— Short problem —
Return each line of the listing below, unchanged, and omit the images.

— Supplied data —
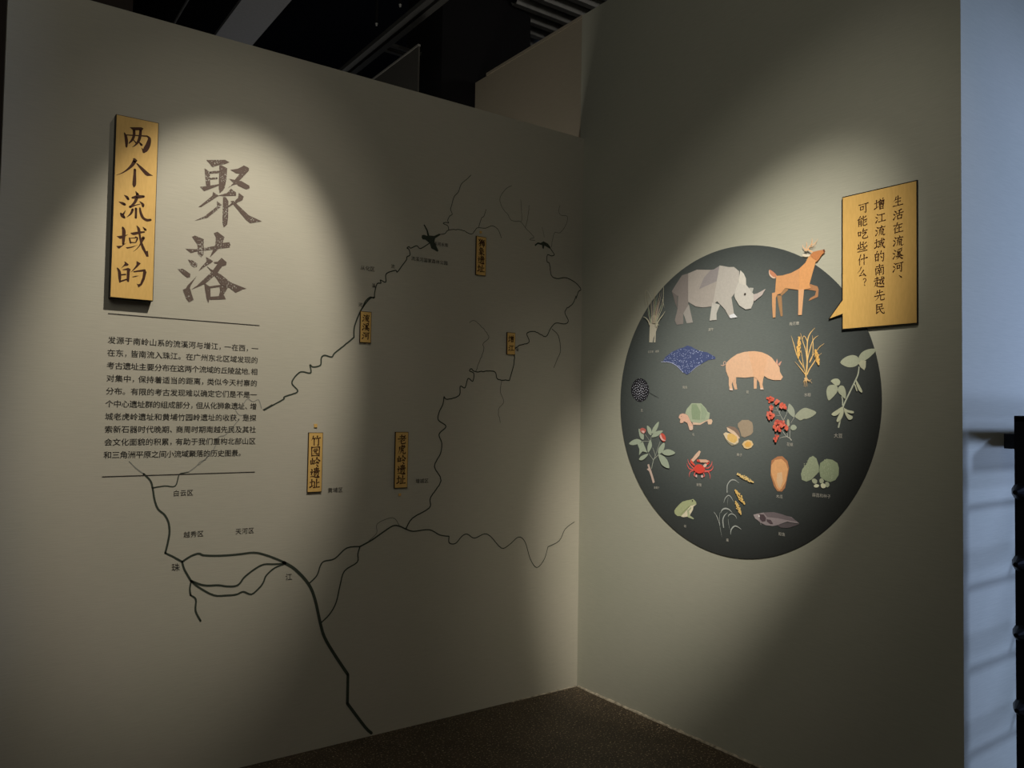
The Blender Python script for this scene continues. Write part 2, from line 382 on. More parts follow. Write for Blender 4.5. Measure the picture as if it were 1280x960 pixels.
# ------------------------------------------------------------------ rack at the right edge (its shadow falls on the wall end)
M_RACK = mat('black_rack_steel', (.010, .010, .013), .4, .3)
yr = -2.185
t = empty('wire_rack', (.15, yr, 0), 'black metal rack with round bolt heads, cut off by the right edge of the picture', 'rack')
MB().box((.135, yr-.02, 0), (.19, yr+.02, 1.52)).build('post', M_RACK, t)
MB().box((1.10, yr-.02, 0), (1.13, yr+.02, 1.52)).build('post', M_RACK, t)
for z in (.027, .273, .519, .772, 1.011, 1.257):
    MB().cyl((.090, yr, z), (.137, yr, z), .008, 12, .032).build('bolt', M_RACK, t)
for z in (.19, .46, .735, 1.005, 1.27):
    MB().cyl((.17, yr, z), (1.10, yr, z+.012), .010, 8).build('rung', M_RACK, t)
for za, zb in ((.46, .735), (.735, 1.005), (1.005, 1.27)):
    MB().cyl((.50, yr, za), (.72, yr, zb), .008, 8).build('brace', M_RACK, t)
MB().box((.27, yr-.02, 1.40), (1.2, yr+.11, 1.455)).build('shelf', M_RACK, t)
MB().box((.135, yr-.02, 1.50), (1.13, yr+.02, 1.52)).build('top_rail', M_RACK, t)
for z in (1.49, 1.36, 1.21, .98): MB().cyl((.150, yr-.0225, z), (.150, yr-.0195, z), .004, 8).build('rivet', mat('copper_rivet', (.45, .16, .10), .5, .5), t)

# ------------------------------------------------------------------ left wall: lettering traced in the wall's frame
def T(wall, ox, oy, sc):
    def f(x, y): return wall.uv(ox+x/sc, oy+y/sc)
    return f
def local_scale(wall, px, py):
    a = wall.uv(px-5, py); b = wall.uv(px+5, py); c = wall.uv(px, py-5); d = wall.uv(px, py+5)
    return abs(b[0]-a[0])/10, abs(d[1]-c[1])/10
def nums(s): return [tuple(float(q) for q in p.split(',')) for p in s.split()]
def strokes(P, tr, spec, ws, rnd=0):
    """spec: 'r x,y,w ...; p x,y ...' in zoomed picture units; ws: metres per unit"""
    for st in spec.split(';'):
        st = st.strip()
        if not st: continue
        k, rest = st[0], nums(st[2:])
        if k == 'p': P.poly([tr(x, y) for x, y in rest])
        else: P.ribbon([(*tr(x, y), w_*ws) for x, y, w_ in rest])

# title plaque (gold board, about 37 mm proud of the wall)
TP = .034
fw = Wall('L', TP)
c4 = [fw.uv(*p) for p in ((147, 145), (198, 153), (190.3, 375), (137, 371.5))]
u0 = (c4[0][0]+c4[3][0])/2; u1 = (c4[1][0]+c4[2][0])/2; v1 = (c4[0][1]+c4[1][1])/2; v0 = (c4[2][1]+c4[3][1])/2
plq = empty('title_plaque', ((u0+u1)/2, 0, v0), 'tall gold title board with five brown brush characters reading 两个流域的, standing proud of the wall', 'plaque')
MB().box((u0-.0025, -TP+.001, v0-.0025), (u1+.0025, 0, v1+.0025)).build('board', M_EDGE, plq)
MB().box((u0, -TP-.001, v0), (u1, -TP+.001, v1)).build('face', M_GOLD, plq)
TITLE = [
 (140, 150, 14.77, "p 325,135 540,135 580,158 560,190 385,192; r 228,240,18 252,300,44 266,400,50 265,495,30; r 265,278,18 450,288,20 650,300,26; r 645,300,26 690,345,48 668,450,74 620,545,76 582,598,34; p 540,512 575,540 640,520 600,600 566,598; r 405,185,42 405,285,42 370,370,36 312,432,14; r 385,358,14 445,428,26; r 528,185,42 518,290,46 490,385,44 435,460,24 378,500,8; r 490,400,12 542,460,44"),
 (140, 190, 19.2, "p 500,152 550,148 610,210 570,262 520,250; r 545,215,84 480,320,64 360,430,36 230,510,18 100,555,4; p 575,275 610,270 740,380 900,520 985,570 840,578 790,548 690,430; r 548,425,54 545,520,56 540,640,70 532,780,76 525,835,30"),
 (135, 230, 14.77, "r 300,208,10 345,240,44 370,278,44; r 200,330,8 260,355,44 305,378,48; r 235,545,30 265,585,60 300,620,40; r 268,575,40 300,530,22 322,490,6; r 512,140,14 545,195,52; r 448,255,30 540,240,62 655,232,44; r 535,240,48 500,330,44 440,400,34 405,425,42; r 405,425,40 500,395,20 590,372,12; r 585,325,12 640,375,46 645,415,36; r 455,470,40 420,550,32 345,615,6; r 515,455,40 515,545,36 512,625,36; r 588,445,26 605,540,42 650,630,46 720,668,46 785,662,38"),
 (135, 275, 17.46, "r 320,165,40 345,240,66 340,380,62 330,530,40; p 185,355 300,340 440,318 400,345 300,405 260,415; p 180,568 300,560 420,485 330,560 245,625 215,618; r 630,130,16 668,200,56 690,330,40 720,480,44 770,620,56 820,710,40; p 780,700 870,672 885,800 840,805; r 505,290,26 560,300,56 680,275,48 790,262,30; r 465,395,28 490,500,36; r 470,400,16 600,392,18; r 600,375,28 640,400,34 605,490,22; r 480,490,26 600,495,18; p 385,598 500,585 650,545 520,605 415,628; r 770,390,64 735,470,40 680,570,20 610,645,12 550,688,5; r 765,160,18 815,215,52"),
 (135, 315, 17.46, "p 350,210 385,215 455,275 430,300 360,310 280,362 330,300 370,250; r 205,355,28 245,430,56 255,560,54 258,660,28; p 310,385 440,345 492,375 475,440 460,650 430,660 405,625 410,400 330,398; r 290,500,28 380,490,30; r 280,640,32 400,600,30; p 620,195 715,250 640,330 560,400 490,450 560,365 620,280; r 565,432,26 680,415,36 800,400,46; p 760,400 790,385 842,435 800,600 740,720 660,780 640,720 620,690 660,705 700,690 750,560 765,440; p 525,540 600,520 680,518 600,545 540,555"),
]
for k, (ox, oy, sc, spec) in enumerate(TITLE):
    P = Print(); sx, sy = local_scale(fw, ox+30, oy+25)
    strokes(P, T(fw, ox, oy, sc), spec, (sx+sy)/2/sc*1.12)
    # lay the print 0.3 mm in front of the gold face
    P.build('character', LW, TP+.0014, M_INK2, plq)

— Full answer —
The Blender Python script for this scene continues. Write part 2, from line 382 on. More parts follow. Write for Blender 4.5. Measure the picture as if it were 1280x960 pixels.
# ------------------------------------------------------------------ rack at the right edge (its shadow falls on the wall end)
M_RACK = mat('black_rack_steel', (.010, .010, .013), .4, .3)
yr = -2.185
t = empty('wire_rack', (.15, yr, 0), 'black metal rack with round bolt heads, cut off by the right edge of the picture', 'rack')
MB().box((.135, yr-.02, 0), (.19, yr+.02, 1.52)).build('post', M_RACK, t)
MB().box((1.10, yr-.02, 0), (1.13, yr+.02, 1.52)).build('post', M_RACK, t)
for z in (.027, .273, .519, .772, 1.011, 1.257):
    MB().cyl((.090, yr, z), (.137, yr, z), .008, 12, .032).build('bolt', M_RACK, t)
for z in (.19, .46, .735, 1.005, 1.27):
    MB().cyl((.17, yr, z), (1.10, yr, z+.012), .010, 8).build('rung', M_RACK, t)
for za, zb in ((.46, .735), (.735, 1.005), (1.005, 1.27)):
    MB().cyl((.50, yr, za), (.72, yr, zb), .008, 8).build('brace', M_RACK, t)
MB().box((.27, yr-.02, 1.40), (1.2, yr+.11, 1.455)).build('shelf', M_RACK, t)
MB().box((.135, yr-.02, 1.50), (1.13, yr+.02, 1.52)).build('top_rail', M_RACK, t)
for z in (1.49, 1.36, 1.21, .98): MB().cyl((.150, yr-.0225, z), (.150, yr-.0195, z), .004, 8).build('rivet', mat('copper_rivet', (.45, .16, .10), .5, .5), t)

# ------------------------------------------------------------------ left wall: lettering traced in the wall's frame
def T(wall, ox, oy, sc):
    def f(x, y): return wall.uv(ox+x/sc, oy+y/sc)
    return f
def local_scale(wall, px, py):
    a = wall.uv(px-5, py); b = wall.uv(px+5, py); c = wall.uv(px, py-5); d = wall.uv(px, py+5)
    return abs(b[0]-a[0])/10, abs(d[1]-c[1])/10
def nums(s): return [tuple(float(q) for q in p.split(',')) for p in s.split()]
def strokes(P, tr, spec, ws, rnd=0):
    """spec: 'r x,y,w ...; p x,y ...' in zoomed picture units; ws: metres per unit"""
    for st in spec.split(';'):
        st = st.strip()
        if not st: continue
        k, rest = st[0], nums(st[2:])
        if k == 'p': P.poly([tr(x, y) for x, y in rest])
        else: P.ribbon([(*tr(x, y), w_*ws) for x, y, w_ in rest])

# title plaque (gold board, about 37 mm proud of the wall)
TP = .034
fw = Wall('L', TP)
c4 = [fw.uv(*p) for p in ((147, 145), (198, 153), (190.3, 375), (137, 371.5))]
u0 = (c4[0][0]+c4[3][0])/2; u1 = (c4[1][0]+c4[2][0])/2; v1 = (c4[0][1]+c4[1][1])/2; v0 = (c4[2][1]+c4[3][1])/2
plq = empty('title_plaque', ((u0+u1)/2, 0, v0), 'tall gold title board with five brown brush characters reading 两个流域的, standing proud of the wall', 'plaque')
MB().box((u0-.0025, -TP+.001, v0-.0025), (u1+.0025, 0, v1+.0025)).build('board', M_EDGE, plq)
MB().box((u0, -TP-.001, v0), (u1, -TP+.001, v1)).build('face', M_GOLD, plq)
TITLE = [
 (140, 150, 14.77, "p 325,135 540,135 580,158 560,190 385,192; r 228,240,18 252,300,44 266,400,50 265,495,30; r 265,278,18 450,288,20 650,300,26; r 645,300,26 690,345,48 668,450,74 620,545,76 582,598,34; p 540,512 575,540 640,520 600,600 566,598; r 405,185,42 405,285,42 370,370,36 312,432,14; r 385,358,14 445,428,26; r 528,185,42 518,290,46 490,385,44 435,460,24 378,500,8; r 490,400,12 542,460,44"),
 (140, 190, 19.2, "p 500,152 550,148 610,210 570,262 520,250; r 545,215,84 480,320,64 360,430,36 230,510,18 100,555,4; p 575,275 610,270 740,380 900,520 985,570 840,578 790,548 690,430; r 548,425,54 545,520,56 540,640,70 532,780,76 525,835,30"),
 (135, 230, 14.77, "r 300,208,10 345,240,44 370,278,44; r 200,330,8 260,355,44 305,378,48; r 235,545,30 265,585,60 300,620,40; r 268,575,40 300,530,22 322,490,6; r 512,140,14 545,195,52; r 448,255,30 540,240,62 655,232,44; r 535,240,48 500,330,44 440,400,34 405,425,42; r 405,425,40 500,395,20 590,372,12; r 585,325,12 640,375,46 645,415,36; r 455,470,40 420,550,32 345,615,6; r 515,455,40 515,545,36 512,625,36; r 588,445,26 605,540,42 650,630,46 720,668,46 785,662,38"),
 (135, 275, 17.46, "r 320,165,40 345,240,66 340,380,62 330,530,40; p 185,355 300,340 440,318 400,345 300,405 260,415; p 180,568 300,560 420,485 330,560 245,625 215,618; r 630,130,16 668,200,56 690,330,40 720,480,44 770,620,56 820,710,40; p 780,700 870,672 885,800 840,805; r 505,290,26 560,300,56 680,275,48 790,262,30; r 465,395,28 490,500,36; r 470,400,16 600,392,18; r 600,375,28 640,400,34 605,490,22; r 480,490,26 600,495,18; p 385,598 500,585 650,545 520,605 415,628; r 770,390,64 735,470,40 680,570,20 610,645,12 550,688,5; r 765,160,18 815,215,52"),
 (135, 315, 17.46, "p 350,210 385,215 455,275 430,300 360,310 280,362 330,300 370,250; r 205,355,28 245,430,56 255,560,54 258,660,28; p 310,385 440,345 492,375 475,440 460,650 430,660 405,625 410,400 330,398; r 290,500,28 380,490,30; r 280,640,32 400,600,30; p 620,195 715,250 640,330 560,400 490,450 560,365 620,280; r 565,432,26 680,415,36 800,400,46; p 760,400 790,385 842,435 800,600 740,720 660,780 640,720 620,690 660,705 700,690 750,560 765,440; p 525,540 600,520 680,518 600,545 540,555"),
]
for k, (ox, oy, sc, spec) in enumerate(TITLE):
    P = Print(); sx, sy = local_scale(fw, ox+30, oy+25)
    strokes(P, T(fw, ox, oy, sc), spec, (sx+sy)/2/sc*1.12)
    # lay the print 0.3 mm in front of the gold face
    P.build('character', LW, TP+.0014, M_INK2, plq)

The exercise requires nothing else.